Translation:The tourists walk across the street.

September 9, 2016

14 Comments


https://www.duolingo.com/profile/dragoncurve

if I remember correctly, that's just how the át- is used. it means going over or through something, ending up on the other side.

"átmegyek az utcán" - "I am going through on the street" i.e. "I am crossing the street"

"átmegyek a parkon" - "I am going through on the park" i.e. "I am going through the park (and end up on the other side)"

"átmegyek a szobán" - "I am going through on the room" i.e. "I am going through the room (and come out the other side)"

I don't know whether there are examples where -át requires -ban/ben, but these are the examples I learned in another course.


https://www.duolingo.com/profile/dragoncurve

and a duolingo example in this lesson that I came across just after answering here:

"A macska átnéz az ablakon" - "The cat is looking through on the window" i.e. "The cat is looking through the window"
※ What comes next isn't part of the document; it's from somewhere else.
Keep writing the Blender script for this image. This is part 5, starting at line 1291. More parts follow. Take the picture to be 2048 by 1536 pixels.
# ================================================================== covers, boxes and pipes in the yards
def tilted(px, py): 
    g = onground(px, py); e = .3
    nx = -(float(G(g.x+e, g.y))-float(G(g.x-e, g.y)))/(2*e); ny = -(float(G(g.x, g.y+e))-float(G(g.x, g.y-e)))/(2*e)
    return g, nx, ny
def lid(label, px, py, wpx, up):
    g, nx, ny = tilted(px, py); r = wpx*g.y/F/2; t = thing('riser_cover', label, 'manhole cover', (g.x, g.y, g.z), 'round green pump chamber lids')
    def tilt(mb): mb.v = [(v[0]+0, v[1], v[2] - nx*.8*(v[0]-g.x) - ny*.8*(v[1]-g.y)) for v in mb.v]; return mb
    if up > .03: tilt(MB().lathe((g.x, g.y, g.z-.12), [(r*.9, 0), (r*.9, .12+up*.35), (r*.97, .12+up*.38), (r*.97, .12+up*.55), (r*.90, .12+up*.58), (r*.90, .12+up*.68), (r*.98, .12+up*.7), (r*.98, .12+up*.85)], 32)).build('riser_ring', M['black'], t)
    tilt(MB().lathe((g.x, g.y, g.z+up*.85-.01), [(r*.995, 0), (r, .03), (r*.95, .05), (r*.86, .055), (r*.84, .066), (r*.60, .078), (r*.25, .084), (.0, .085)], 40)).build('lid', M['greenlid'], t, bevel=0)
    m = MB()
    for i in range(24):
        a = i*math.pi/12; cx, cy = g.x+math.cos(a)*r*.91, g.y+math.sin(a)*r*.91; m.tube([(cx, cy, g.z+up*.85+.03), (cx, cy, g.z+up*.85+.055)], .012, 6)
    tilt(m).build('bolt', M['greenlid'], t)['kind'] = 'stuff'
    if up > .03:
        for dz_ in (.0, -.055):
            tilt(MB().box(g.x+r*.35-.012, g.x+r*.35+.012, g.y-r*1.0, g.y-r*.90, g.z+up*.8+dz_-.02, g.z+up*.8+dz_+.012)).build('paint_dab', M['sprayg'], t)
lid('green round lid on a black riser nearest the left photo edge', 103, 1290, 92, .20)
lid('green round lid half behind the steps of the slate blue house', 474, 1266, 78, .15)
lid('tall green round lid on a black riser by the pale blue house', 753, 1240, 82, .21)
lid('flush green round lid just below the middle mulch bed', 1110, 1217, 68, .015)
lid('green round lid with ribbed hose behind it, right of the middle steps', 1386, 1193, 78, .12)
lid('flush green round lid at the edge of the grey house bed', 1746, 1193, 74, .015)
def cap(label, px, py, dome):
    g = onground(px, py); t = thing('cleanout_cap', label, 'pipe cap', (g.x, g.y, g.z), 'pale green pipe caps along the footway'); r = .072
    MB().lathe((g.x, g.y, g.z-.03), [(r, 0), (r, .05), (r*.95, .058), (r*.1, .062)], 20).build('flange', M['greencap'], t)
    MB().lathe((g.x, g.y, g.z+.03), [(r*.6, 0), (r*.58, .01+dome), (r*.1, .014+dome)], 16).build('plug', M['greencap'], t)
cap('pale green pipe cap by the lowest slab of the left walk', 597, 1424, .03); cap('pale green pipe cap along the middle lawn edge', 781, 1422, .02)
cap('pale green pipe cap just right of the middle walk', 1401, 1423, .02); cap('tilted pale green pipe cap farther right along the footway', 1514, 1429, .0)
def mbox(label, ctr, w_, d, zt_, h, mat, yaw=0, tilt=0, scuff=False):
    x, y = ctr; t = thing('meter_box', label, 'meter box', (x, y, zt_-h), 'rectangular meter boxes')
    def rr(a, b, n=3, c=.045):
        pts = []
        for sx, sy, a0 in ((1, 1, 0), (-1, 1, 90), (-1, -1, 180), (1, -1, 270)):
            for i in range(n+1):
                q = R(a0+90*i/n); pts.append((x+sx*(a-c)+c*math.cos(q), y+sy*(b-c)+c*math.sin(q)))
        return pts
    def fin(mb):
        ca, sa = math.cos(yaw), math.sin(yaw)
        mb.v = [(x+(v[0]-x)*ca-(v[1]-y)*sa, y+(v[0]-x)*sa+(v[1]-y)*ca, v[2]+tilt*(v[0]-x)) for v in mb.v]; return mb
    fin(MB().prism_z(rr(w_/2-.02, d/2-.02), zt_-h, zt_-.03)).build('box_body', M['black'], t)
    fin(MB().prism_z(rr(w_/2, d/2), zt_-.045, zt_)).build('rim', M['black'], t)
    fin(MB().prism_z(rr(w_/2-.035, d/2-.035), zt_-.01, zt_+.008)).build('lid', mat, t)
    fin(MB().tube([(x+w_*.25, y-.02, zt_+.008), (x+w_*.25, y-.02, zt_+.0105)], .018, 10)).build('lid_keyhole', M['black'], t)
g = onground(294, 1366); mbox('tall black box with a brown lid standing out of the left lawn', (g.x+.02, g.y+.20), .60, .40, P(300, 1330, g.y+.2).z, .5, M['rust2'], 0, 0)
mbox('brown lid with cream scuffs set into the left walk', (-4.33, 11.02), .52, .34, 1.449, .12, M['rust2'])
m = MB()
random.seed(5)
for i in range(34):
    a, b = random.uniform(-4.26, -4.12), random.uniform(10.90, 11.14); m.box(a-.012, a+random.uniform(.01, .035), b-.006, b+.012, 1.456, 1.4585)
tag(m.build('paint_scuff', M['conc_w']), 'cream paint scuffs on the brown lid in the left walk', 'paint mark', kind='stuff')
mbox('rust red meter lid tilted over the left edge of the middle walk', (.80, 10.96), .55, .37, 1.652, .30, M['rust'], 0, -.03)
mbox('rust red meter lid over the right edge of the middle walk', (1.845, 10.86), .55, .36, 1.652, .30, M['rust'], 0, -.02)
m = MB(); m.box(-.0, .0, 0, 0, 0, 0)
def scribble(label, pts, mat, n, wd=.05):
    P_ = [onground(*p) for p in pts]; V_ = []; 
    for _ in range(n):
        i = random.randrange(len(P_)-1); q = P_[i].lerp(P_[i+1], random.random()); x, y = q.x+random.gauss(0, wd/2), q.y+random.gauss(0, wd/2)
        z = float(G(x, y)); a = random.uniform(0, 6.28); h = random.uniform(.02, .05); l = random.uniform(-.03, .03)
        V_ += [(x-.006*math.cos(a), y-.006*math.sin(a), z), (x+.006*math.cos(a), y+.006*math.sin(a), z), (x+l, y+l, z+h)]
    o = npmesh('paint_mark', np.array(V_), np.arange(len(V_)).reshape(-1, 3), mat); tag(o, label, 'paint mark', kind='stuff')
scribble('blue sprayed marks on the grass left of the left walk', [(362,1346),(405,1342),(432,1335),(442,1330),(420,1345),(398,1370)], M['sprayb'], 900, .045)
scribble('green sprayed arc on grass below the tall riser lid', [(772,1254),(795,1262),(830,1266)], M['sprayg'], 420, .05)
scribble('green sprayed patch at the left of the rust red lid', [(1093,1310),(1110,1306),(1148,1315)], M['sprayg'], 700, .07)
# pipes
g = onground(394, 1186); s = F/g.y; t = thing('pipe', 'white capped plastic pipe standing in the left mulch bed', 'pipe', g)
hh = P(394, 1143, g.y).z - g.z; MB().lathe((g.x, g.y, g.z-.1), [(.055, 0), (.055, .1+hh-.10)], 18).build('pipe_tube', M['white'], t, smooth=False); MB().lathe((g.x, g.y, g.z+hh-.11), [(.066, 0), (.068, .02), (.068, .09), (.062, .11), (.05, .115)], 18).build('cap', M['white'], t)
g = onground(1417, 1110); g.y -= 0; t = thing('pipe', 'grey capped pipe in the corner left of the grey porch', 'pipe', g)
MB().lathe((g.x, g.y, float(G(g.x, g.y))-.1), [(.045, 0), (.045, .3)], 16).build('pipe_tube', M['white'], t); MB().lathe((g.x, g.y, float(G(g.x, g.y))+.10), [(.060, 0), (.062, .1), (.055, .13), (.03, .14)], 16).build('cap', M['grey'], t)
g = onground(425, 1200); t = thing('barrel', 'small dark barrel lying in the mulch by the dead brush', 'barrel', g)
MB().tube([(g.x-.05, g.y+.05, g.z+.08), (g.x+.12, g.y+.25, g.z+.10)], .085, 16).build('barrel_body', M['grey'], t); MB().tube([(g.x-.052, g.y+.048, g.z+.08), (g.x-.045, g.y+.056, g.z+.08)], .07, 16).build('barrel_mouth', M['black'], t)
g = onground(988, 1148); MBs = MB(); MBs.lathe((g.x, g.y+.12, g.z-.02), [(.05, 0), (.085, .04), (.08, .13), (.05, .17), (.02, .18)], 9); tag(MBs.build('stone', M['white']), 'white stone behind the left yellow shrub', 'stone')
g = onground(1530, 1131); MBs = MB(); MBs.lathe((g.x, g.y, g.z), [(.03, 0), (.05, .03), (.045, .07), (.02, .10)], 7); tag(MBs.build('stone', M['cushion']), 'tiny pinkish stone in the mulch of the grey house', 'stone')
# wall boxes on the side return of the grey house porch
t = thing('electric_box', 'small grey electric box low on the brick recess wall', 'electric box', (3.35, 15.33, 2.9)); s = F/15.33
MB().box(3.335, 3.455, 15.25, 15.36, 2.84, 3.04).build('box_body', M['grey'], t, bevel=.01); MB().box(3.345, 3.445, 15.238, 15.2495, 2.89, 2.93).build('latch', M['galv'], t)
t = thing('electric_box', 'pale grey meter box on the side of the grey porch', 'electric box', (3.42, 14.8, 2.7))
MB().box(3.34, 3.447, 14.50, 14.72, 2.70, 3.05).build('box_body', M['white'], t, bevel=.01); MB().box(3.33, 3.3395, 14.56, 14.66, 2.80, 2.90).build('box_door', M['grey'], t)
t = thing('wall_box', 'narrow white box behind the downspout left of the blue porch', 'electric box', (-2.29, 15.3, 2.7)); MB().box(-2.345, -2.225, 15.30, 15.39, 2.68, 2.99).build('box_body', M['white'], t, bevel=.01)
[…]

I guess it's to separate "through" and "across" from "over", which is used as the english tranlation in all the cases where there is just a movement to the side "over to the other country" or "over to the other room" or "move over on the sofa". In these cases, there is no -on/en, because nothing is being crossed through like a street, a park or a window is in the examples above.

@any proficient Hungarian speaker: please confirm or deny. I just made up a nice hypothesis that explains the example sentences that I've seen, but don't know whether it's true or not


https://www.duolingo.com/profile/bnyugat

are walking is ok?


https://www.duolingo.com/profile/peter933474

Why is walking through the street wrong? How would you say that in hungarian


https://www.duolingo.com/profile/vvsey

I am not sure what it means in English. What do you mean by walking through a street?


https://www.duolingo.com/profile/Judit294350

Actually I would think "through" would be if you were on the footpath and pushing through people to make your way along the street.

Otherwise, you have a tunnel boring machine and you bore from one side to the other under the street.


https://www.duolingo.com/profile/Bastette54

I gave what I thought would be the acceptable sentence: "The tourists walk over onto the street." And that was rejected (rightfully) in favor of the much better one above. Can't win! :)

One question: why is "utcán" in the (?) case. (Sorry, I don't remember the name, it's the one with on/en endings.) That would be "on the street" correct? How does that become "across the street"? I guess, literally, they would be walking across on the street?


https://www.duolingo.com/profile/vvsey

Literally maybe. You probably know the answer to your own question by now. Some of these expressions are just associated with this (?) case. Maybe especially the preverb "át-", but others may do it, as well.
"Átlépek a lábadon" - I step over your foot.
"Átmegyek a szobán" - I walk/go across the room.
"Áthajtok a piroson" - I run a red light.
"Átkelek a zebrán" - I go across on the crosswalk.
"Kimegyek az ablakon (keresztül)" - I go out through the window.
Etc.


https://www.duolingo.com/profile/KathyLudan

How about crossing the street?


https://www.duolingo.com/profile/Anne306464

Is there a significant difference between street and road? My answer : 'the tourists are walking across the road ' is marked as being wrong.


https://www.duolingo.com/profile/jzsuzsi
Mod
  • 773

street = utca

road = út

út is usually wider/longer than an utca


https://www.duolingo.com/profile/Judit294350

In English (at least in NZ) there is a significant difference. "Street" is smaller and within a community, "Road" is often between communities. When you look at a street map for a city and see "roads" you can visualize how the city was once made up of lots of little places - linked by roads.

Also a "road" is often just the path. A "street" includes all that is on it.